Vincent Lindon is on reliably hardbitten form as a union organiser, in a brutal account of a workforce betrayed by factory management
  
  

Vincent Lindon in En Guerre (At War).
Vincent Lindon in En Guerre (At War). Photograph: PR

The title is apt enough. In this movie from French director Stéphane Brizé and starring the rumpled, grizzled screen veteran Vincent Lindon, a fictional but perfectly plausible strike assumes the personality of warfare. It’s a brutal, harrowing conflict in which only one side’s combatants have anything to lose.

This is a stridently, bafflingly cacophonous movie which despite some smart, shrewd touches, is pretty much content with its single note of shouting acrimony and finishes by immolating itself in martyred self-pity. I can’t think of a more defeatist and bizarrely unhelpful ending for anyone who comes to this film interested in the prospect of workers’ rights over neoliberalism. Brizé’s previous Cannes entry with Lindon, The Measure of a Man, had similar ideas but with more subtlety and more heart.

A French factory owned by a company called Perrin Industries is informed of its closure with loss of 1100 jobs. Those 1100 workers had two years previously agreed to a tough pay freeze – effectively unpaid overtime – on a promise that the management was committed to keeping the plant open, an agreement which also allowed the firm to help itself to state subsidies: tax money taken from the workers’ own tiny pay packets. The emoloyees’ efforts had contributed to a handsome company profit which had been divvied up among shareholders. Infuriatingly, the management insists on blandly seeing that as a kind of necessary expense (not a hard-won surplus which has anything to do with the impertinent workers), and to announce that the firm is not “viable”. Then they announce a sellout to a German company, who clearly made this purchase on condition of a lower wage bill. Each Perrin worker is offered €25,000 redundancy, or zero if they continue to strike. They strike.

The union man leading the fightback is Laurent Amédéo, played by Lindon, a passionate speaker and rabble-rouser who is just the guy to lead the troops into a shouty confrontational strike which at first has the blandly mendacious bosses worried. With gleeful scorn, Amédéo rips into the besuited mandarins’ smugly dishonest claim that they are all in it together and their crocodile tears about the situation. He is ironically unimpressed when a German executive airily assures the union of his love for France, and how he loves spending time at his second home in Camargue. At this stage, the title assumes a second, and highly unfortunate resonance.

But having whipped up the anger, Amédéo loses control of it. There is a violent incident against the German CEO. Public and union opinion turns against the now tragic and embattled Amédéo. At this point, anyone watching the film will be entitled to wonder how this fictional strike is going to end.

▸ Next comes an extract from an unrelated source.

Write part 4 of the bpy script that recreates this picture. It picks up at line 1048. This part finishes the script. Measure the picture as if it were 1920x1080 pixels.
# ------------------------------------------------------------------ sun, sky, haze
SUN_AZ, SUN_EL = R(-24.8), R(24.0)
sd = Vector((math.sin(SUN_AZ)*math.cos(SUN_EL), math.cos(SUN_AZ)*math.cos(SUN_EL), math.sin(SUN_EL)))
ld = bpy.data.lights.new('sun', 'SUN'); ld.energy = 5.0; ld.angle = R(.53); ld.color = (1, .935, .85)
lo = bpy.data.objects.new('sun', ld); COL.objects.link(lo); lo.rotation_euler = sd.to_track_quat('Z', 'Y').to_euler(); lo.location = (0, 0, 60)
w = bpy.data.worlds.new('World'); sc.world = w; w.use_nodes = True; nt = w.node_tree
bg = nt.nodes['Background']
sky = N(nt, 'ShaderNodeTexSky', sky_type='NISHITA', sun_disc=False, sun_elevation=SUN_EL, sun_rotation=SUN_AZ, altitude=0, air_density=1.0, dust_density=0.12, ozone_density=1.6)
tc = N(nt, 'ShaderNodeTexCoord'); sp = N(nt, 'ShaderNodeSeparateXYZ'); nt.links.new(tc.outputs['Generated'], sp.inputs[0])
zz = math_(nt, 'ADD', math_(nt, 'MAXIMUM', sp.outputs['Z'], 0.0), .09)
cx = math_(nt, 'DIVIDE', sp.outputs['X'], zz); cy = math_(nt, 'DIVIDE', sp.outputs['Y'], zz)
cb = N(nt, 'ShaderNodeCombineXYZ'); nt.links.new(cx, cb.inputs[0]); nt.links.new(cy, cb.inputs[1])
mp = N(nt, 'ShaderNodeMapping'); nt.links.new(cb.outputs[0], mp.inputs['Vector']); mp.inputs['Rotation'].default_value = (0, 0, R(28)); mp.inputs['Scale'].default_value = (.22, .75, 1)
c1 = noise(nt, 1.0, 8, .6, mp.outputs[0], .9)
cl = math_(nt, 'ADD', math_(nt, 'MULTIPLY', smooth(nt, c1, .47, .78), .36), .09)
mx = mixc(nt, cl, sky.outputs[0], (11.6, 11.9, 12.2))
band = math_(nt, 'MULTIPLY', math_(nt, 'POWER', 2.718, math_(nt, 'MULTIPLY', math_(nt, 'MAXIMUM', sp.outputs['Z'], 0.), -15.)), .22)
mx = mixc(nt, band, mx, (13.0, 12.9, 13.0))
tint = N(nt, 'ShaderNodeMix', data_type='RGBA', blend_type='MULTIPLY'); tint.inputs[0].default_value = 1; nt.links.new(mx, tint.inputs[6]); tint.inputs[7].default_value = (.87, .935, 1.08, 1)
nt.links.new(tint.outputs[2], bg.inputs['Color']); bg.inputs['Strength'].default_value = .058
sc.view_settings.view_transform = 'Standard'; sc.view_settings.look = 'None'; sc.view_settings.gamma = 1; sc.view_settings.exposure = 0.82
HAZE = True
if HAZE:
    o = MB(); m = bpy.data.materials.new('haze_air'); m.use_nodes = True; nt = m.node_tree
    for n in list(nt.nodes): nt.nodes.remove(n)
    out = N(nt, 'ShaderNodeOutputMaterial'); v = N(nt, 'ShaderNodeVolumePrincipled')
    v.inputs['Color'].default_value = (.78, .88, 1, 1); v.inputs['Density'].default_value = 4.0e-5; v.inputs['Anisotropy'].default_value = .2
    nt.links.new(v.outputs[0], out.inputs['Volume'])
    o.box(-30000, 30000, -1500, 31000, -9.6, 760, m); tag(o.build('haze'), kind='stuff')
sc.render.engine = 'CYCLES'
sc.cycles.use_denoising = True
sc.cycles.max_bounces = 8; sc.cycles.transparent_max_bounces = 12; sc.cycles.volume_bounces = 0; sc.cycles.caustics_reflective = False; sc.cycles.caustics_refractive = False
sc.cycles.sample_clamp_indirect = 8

And given its realist mien, with its toughly convincing TV news-style footage, what lesson is to be learned for people in real life who want to defend their jobs? What can a union leader finally do to shame the bosses into submission – or at least some concession?

The ending here is just ridiculous, self-important miserablism: a failure of imagination on the part of Brizé and his co-screenwriter Olivier Gorce. As for Lindon, his performance delivers the required sweaty machismo and he is a resoundingly forthright tribune of the people. But this film rarely if ever lets Lindon shows his humour, his gentleness, his charm. It’s all about actors doing improv shouting in each other’s faces. This is film-making by megaphone.